As I said, in New South Wales, there were 93 deaths last year, and there were deaths in other states as well. Compare that with the fact that there were only 65 adoptions in the entire country domestically but over 400 from overseas—caring parents who want to form a family, which is a legitimate purpose, and do so in the interests of the child. I think a cultural change needs to take place.
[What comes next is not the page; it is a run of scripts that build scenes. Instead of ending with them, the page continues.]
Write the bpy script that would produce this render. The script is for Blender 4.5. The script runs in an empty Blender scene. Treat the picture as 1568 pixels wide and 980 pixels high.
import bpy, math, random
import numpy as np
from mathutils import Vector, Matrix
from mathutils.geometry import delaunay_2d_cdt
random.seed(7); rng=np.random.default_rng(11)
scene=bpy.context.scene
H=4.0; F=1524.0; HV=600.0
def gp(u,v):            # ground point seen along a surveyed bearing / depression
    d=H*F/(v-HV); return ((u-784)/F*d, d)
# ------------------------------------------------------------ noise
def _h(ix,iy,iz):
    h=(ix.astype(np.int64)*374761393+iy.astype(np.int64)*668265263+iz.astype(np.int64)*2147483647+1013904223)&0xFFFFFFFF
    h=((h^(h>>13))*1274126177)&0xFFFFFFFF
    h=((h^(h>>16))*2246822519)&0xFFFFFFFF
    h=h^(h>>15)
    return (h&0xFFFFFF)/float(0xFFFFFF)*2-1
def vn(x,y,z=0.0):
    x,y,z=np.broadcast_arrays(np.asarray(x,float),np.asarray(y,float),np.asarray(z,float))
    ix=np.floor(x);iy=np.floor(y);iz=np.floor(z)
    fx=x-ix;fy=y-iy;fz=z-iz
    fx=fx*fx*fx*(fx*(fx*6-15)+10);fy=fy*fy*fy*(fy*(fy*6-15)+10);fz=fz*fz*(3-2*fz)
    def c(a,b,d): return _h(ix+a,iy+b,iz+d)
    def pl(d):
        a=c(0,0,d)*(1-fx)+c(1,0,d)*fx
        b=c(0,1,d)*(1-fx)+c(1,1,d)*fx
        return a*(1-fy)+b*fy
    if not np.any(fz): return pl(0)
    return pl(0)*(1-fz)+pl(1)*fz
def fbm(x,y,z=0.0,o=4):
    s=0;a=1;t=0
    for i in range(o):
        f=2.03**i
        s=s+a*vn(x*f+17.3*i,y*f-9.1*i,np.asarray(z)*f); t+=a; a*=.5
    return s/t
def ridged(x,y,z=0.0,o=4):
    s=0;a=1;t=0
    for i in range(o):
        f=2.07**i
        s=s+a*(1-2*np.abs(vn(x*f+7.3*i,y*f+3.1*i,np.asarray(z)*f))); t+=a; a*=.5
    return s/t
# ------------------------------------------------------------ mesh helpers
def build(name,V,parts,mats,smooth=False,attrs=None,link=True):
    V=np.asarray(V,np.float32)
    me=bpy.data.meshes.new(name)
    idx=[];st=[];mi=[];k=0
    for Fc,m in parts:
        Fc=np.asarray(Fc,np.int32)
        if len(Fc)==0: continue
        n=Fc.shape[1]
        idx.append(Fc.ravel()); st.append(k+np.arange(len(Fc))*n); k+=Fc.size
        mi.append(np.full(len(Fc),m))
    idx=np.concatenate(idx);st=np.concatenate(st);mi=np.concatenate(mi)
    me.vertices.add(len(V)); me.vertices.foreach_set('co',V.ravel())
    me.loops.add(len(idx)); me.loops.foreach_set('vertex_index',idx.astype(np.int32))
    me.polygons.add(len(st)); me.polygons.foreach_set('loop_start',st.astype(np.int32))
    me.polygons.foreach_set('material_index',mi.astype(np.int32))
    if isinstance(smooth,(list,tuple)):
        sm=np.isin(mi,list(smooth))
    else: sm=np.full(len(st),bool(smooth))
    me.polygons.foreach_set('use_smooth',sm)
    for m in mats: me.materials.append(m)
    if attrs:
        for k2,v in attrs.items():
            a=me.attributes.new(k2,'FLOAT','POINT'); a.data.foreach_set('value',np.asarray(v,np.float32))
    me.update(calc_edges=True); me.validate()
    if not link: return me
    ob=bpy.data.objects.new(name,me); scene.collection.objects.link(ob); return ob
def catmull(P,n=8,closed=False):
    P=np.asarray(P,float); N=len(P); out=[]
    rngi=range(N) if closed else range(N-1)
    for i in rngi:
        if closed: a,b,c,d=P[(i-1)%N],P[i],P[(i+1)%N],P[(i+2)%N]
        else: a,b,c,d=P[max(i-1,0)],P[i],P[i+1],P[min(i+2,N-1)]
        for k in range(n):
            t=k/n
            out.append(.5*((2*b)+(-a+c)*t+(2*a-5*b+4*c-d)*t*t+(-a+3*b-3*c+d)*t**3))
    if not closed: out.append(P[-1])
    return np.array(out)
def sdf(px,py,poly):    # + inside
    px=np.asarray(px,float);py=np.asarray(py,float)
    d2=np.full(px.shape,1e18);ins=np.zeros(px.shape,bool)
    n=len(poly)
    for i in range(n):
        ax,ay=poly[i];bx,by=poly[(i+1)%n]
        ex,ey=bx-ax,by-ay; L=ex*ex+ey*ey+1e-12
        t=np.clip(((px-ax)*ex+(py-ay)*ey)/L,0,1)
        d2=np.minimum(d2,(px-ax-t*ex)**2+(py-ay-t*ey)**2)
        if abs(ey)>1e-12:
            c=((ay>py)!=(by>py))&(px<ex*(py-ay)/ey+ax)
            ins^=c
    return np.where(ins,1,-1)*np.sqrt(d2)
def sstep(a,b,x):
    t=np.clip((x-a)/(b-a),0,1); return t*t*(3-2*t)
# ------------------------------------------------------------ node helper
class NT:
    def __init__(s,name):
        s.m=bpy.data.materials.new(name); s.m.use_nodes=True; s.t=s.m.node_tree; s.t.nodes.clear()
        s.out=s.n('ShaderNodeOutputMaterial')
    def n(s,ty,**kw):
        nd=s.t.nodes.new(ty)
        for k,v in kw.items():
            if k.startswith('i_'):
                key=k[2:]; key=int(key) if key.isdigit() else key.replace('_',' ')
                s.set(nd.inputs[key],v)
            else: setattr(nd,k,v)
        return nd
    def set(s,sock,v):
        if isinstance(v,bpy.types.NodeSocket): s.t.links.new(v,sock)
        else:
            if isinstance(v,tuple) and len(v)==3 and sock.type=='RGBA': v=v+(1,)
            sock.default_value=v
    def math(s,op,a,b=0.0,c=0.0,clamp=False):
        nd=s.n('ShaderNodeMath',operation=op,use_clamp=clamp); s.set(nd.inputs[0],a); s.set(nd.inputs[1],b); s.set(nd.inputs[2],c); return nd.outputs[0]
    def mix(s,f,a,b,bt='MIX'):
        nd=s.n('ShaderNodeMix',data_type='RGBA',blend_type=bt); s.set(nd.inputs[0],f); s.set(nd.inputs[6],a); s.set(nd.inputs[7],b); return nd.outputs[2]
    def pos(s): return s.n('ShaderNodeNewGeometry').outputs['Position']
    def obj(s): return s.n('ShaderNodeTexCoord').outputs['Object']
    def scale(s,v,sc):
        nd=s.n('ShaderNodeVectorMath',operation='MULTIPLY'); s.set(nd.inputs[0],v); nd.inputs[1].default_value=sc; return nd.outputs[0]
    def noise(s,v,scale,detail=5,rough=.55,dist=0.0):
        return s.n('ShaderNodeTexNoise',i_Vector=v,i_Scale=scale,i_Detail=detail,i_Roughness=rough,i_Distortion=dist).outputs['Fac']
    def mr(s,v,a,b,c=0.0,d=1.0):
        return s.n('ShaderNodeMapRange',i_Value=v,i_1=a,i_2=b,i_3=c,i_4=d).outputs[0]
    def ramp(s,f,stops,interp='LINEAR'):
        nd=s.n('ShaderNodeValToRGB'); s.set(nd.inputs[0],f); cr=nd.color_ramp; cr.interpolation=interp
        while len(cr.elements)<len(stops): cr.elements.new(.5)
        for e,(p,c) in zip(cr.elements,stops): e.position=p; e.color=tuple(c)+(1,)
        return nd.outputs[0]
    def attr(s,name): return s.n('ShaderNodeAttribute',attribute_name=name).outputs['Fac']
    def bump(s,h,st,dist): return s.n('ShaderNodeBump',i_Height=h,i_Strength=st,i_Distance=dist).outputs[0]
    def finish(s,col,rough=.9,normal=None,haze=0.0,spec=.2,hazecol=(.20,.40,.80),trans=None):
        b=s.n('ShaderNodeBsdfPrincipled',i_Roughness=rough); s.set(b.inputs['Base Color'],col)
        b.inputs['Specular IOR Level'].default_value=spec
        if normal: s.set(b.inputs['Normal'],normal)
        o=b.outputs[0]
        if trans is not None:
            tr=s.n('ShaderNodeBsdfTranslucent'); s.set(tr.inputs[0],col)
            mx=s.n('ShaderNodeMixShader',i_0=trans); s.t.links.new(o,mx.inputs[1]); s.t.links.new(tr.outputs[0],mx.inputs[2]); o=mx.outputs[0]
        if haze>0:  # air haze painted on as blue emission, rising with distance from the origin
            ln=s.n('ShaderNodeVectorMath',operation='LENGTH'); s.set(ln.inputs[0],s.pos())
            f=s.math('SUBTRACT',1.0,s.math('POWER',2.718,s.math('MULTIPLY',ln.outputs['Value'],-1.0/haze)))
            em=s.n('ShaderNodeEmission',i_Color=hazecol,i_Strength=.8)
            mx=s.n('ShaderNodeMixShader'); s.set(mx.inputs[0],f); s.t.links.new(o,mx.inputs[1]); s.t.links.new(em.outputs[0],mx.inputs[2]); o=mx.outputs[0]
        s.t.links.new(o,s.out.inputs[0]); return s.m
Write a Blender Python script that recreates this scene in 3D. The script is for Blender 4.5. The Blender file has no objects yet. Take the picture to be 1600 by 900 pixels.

The words that we placed on the back of our adoption report came from a young Ethiopian girl of 14 who, with the permission of her adopted father, gave evidence to our committee. She said if she had stayed in Ethiopia as a young woman her life expectancy would be 38, but that here in Australia she had the opportunity to have a wonderful life. To paraphrase her, I think she said that she could be a rock and roll star, she could be a model or she could be a cook: she could be anything she wanted because opportunity was here for her. She brought great joy to the family who had adopted her. Here was an enormously happy child with the prospect of a long and healthy life in front of her.

We all felt that the report we brought down was the right way for Australia to move. We are delighted with the government’s response. We are pleased with having the opportunity of speaking with the bureaucracy about the way in which it can be implemented because, ultimately, the outcome will be for a beautiful family with individuals having opportunities they otherwise would be denied.

Debate (on motion by Mr McMullan) adjourned.